Ms Guzman, wearing a bright red Chavez T-shirt showing 10 fingers (referring to the hoped-for 10m votes in support of the president), insisted that anyone in need - and not just supporters of Mr Chavez - were welcome at the mission. Yet the kitchen was full of Chavez election posters and Mrs Guzman made no attempt to pretend that anyone coming to eat would not receive a portion of proselytizing. "The idea is not to exclude anyone," she added. "[But] if anyone says anything bad about Chavez I will tell them not to come to my house because this is a revolutionary house."
Another woman, Damari Briceno, who arrives every morning at 6am to help prepare the food, spoke of an adult education class she was taking - another mission set up by the Chavez government. "It sets an example to others to do the same because you're a mother or a grandmother," she said. The various missions - there are almost 20 different types in all - have had real results, reducing poverty, increasing access to free health and subsidised food and helping teach 1.5m adults to read. Unesco has praised the country's efforts in this area and estimated that the adult literacy rate stands at around 93 per cent.
Mark Weisbrot, director of the Washington-based Centre for Economic and Policy Research which has collated government data, said: "Chavez is going to win reelection because he has delivered quite a lot on his promise to share the country's oil wealth with the poor - which are the majority of the population. His anti-poverty efforts are certainly bigger than anywhere else in the hemisphere."
But Venezuela is deeply polarised between Chavez's overwhelming poor supporters and his largely middle-class opponents. His critics say he wishes to turn booming Venezuela into Cuba and seize private property. He has also been accused of increasing authoritarianism and of using state resources for his campaign. In recent weeks state television has featured a flurry of inaugurations of new public works, including a subway line, a new bridge and new factories. Paying state workers their Christmas bonus several weeks earlier than usual has also been seen by some observers as an attempt to cement support.
Many of Mr Rosales' supporters also cite the level of crime in Caracas, where kidnapping is a serious issue, as a reason for changing the government. According to official police figures the annual number of murders in the country increased from 5,974 in 1999 when Mr Chavez first assumed office to 9,962 last year.
Mauricio Blanco, 36, shopping at a US-style mall in the capital, said he had not personally suffered, but added: "It's about safety. I have children. I live in quite a safe area but there are big problems. They do exist." Two years ago Mr Chavez won a referendum vote that had been initiated by opposition groups, some of which received considerable funding from the National Endowment for Democracy, a US body that disperses Congressional money for "democracy building" but which critics say routinely intervenes in the domestic politics of other countries to the detriment of left-wing or left-leaning candidates. In 2002 he was briefly ousted in a military coup that was tacitly supported by Washington and which resulted in the installation of an interim president, Pedro Carmona.

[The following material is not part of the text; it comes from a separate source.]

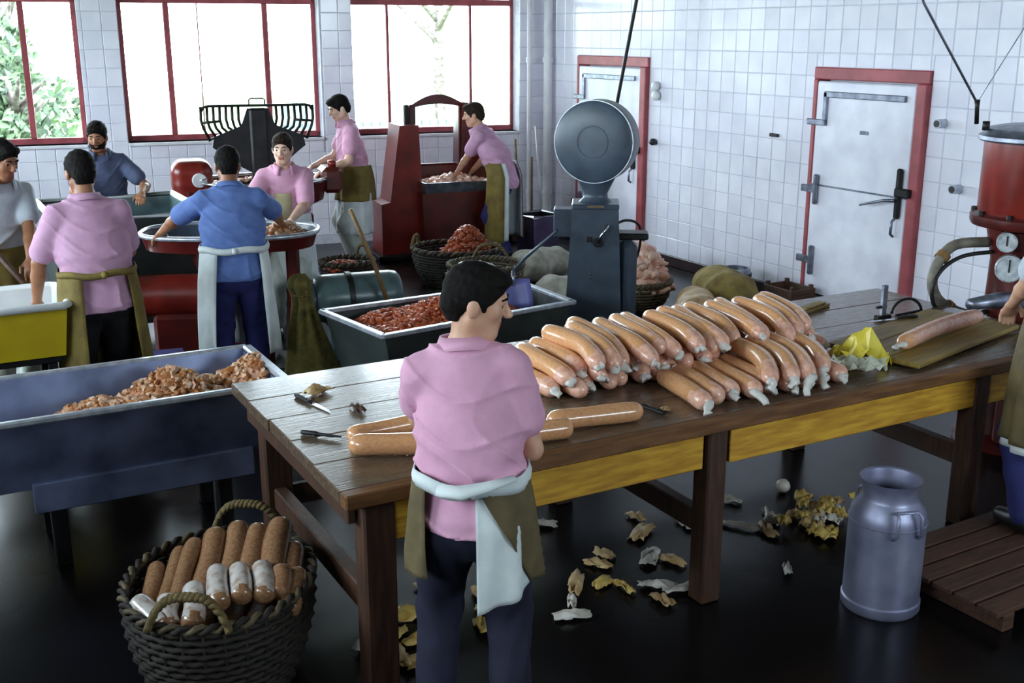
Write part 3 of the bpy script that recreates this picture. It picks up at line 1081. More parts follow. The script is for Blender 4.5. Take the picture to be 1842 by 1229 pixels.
    if fold:
        def crease(X, Y, Z):
            w = np.clip((ch[2] + .10 - Z) * 3.5, .15, 1)
            a = 1 - np.abs(np.sin(X * 15 + 2.0 * np.sin(Z * 5.5 + 1) + Y * 6 + .8 * np.sin(Z * 17)))
            c = 1 - np.abs(np.sin((X * .6 + Z) * 21 + 2.4 * np.sin(X * 9 + 2) + Y * 7))
            e = np.sin(Z * 60 + 5 * np.sin(X * 12) + Y * 8) * np.clip(1 - np.abs(Z - wa[2] - .03) * 11, 0, 1)
            return -fold * (1.7 * w * (a ** 3 - .15) + .9 * (c ** 4 - .1) + .5 * e)
        S.ripple(crease)
    for sh, el, wr_, sg in arms:
        e = sh + (el - sh) * sleeve
        S.cone(sh + (el - sh) * sleeve * .3, e - nrm(el - sh) * .045, .064 * s, .074 * s, .02)
    S.plane_cut(hem + up * -.02, np.array([0, .12, -1.0]))
    S.cone(ne + R2 @ (up * .035 * s), ne + R2 @ (up * .14 * s) + fw * .03, .062 * s, .10 * s, .006, op='sub')
    sm, _, _ = S.mesh('shirt')
    sm.materials.append(shirt)
    so = link('shirt', sm, root)
    if collar:
        c = MB()
        G = []
        for i in range(25):
            a = math.radians(-150 + 300 * i / 24)
            d = np.array([math.sin(a) * .074, -math.cos(a) * .076, 0]) * s
            o1 = ne + R2 @ (d * .98 + up * (.046 - .01 * math.cos(a)) * s + np.array([0, .012, 0]))
            o2 = ne + R2 @ (d * 1.46 + up * (.006 - .012 * (1 - math.cos(a))) * s + np.array([0, .012, 0]))
            o15 = ne + R2 @ (d * 1.13 + up * (.056 - .01 * math.cos(a)) * s + np.array([0, .012, 0]))
            G.append([o1, o15, o2])
        c.sheet(G, .004)
        c.build('collar', shirt, so, True)
    # ---- trousers
    T_ = Field(lo, hi, voxel)
    T_.cone(pel - up * .05 * s, pel + (wa - pel) * .1, .124 * s, .112 * s, .03, rxp, 1.34 * bw)
    for hp, kn, an in legs:
        T_.cone(hp - up * .02, kn, .104 * s, .080 * s, .03)
        T_.cone(kn, an + up * .01, .080 * s, .070 * s, .03)
    T_.ripple(lambda X, Y, Z: .003 * np.sin(Z * 48 + 5 * np.sin(X * 15 + Y * 9)) * np.cos(X * 30 + Z * 8))
    T_.plane_cut((0, 0, .045 * s), (0, 0, -1.0))
    tm, _, _ = T_.mesh('trousers')
    tm.materials.append(trousers)
    link('trousers', tm, root)
    if shoes:
        for hp, kn, an in legs:
            B = Field(an - .25, an + .3, .008)
            B.cone(an + np.array([0, -.03, -.035]) * s, an + np.array([0, .15, -.055]) * s, .052 * s, .042 * s, .03)
            B.cone(an, an + up * .05 * s, .055 * s, .055 * s, .02)
            B.plane_cut((0, 0, .004), (0, 0, -1.0))
            b_, _, _ = B.mesh('shoe')
            b_.materials.append(M_SHOE)
            link('shoe', b_, root)
    J = dict(root=root, pel=pel, wa=wa, s=s, ne=ne, ch=ch, R2=R2, rx=rx, up=up, arms=arms, legs=legs, bw=bw)
    return J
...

Mr Chavez's opponent Mr Rosales, a state governor, was among those who signed the so-called Carmona Decree supporting the appointment, though he has since said it was a mistake. A campaign strategist, Eliseo Fermin, said Mr Rosales had been advised to sign by a Catholic bishop who said it would be better to support a new president than not to.
Mr Fermin disputed the idea that Mr Rosales's supporters were overwhelmingly middle class. He said the thousands of people who had attended Mr Rosales' campaign rallies showed that if only middle-class people were attending "we would be a developed country". He added: "We are fighting radicalism and we are offering the country a leader who has demonstrated that you can govern for everybody."